A Functional Public Realm
It is not a coincidence that those cities and parts of cities with well-connected, walkable public realms have been shown to have much lower levels of resource use and emissions per person than those that rely upon a car-dominated suburban model of urbanism. (They also tend to have better metrics of public health, well-being, and social diversity.) A growing body of research shows that the "tailpipe" (the direct combustion of fossil fuel for transportation) is only a small component of the overall impact of such a lifestyle. In addition there is the embodied energy of the vehicles, the operating and embodied energy of the infrastructure (roads, bridges, lights, signals, pipes, pumps, wires), the associated buildings and their inefficiencies, the loss of ecosystem services, and other factors.
Landscape architects have unique expertise to lead the needed re-integration of the public realm into the urban and architectural fabric -- and in that sense, to lead into a more sustainable, more truly "modern" urbanism.
It is not an accident that many of the best urban designers – the best urbanists – have been landscape architects. It would be a tragedy if the profession allowed itself to be marginalized by a lingering reactionary design impulse – one that sanctions the clever repetition of evident malpractice. (Yes, while we're discussing alleged reactionaries, let us remember that turnabout is fair play.) But the new generation of ecological landscape architects does seem genuine in wanting to transcend the limitations of an outmoded Modernism, and to inform design with greater ecological insights. That's something to work with.
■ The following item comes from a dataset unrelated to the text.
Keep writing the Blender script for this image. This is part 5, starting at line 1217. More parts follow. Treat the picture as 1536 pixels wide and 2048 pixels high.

Perhaps this doesn't actually amount to "saving the world" (in the admittedly rather hyperbolic title of this paper), but it's a very encouraging shift. So we look forward to the day when the leadership of landscape architecture will finally transcend a tired and irrelevant industrial fine art project, and help to bring about the exciting urban renaissance that is, as evidence suggests, entirely possible.
Michael Mehaffy is an urban design theorist and consultant, and currently Sir David Anderson Visiting Fellow at the University of Strathclyde in Glasgow.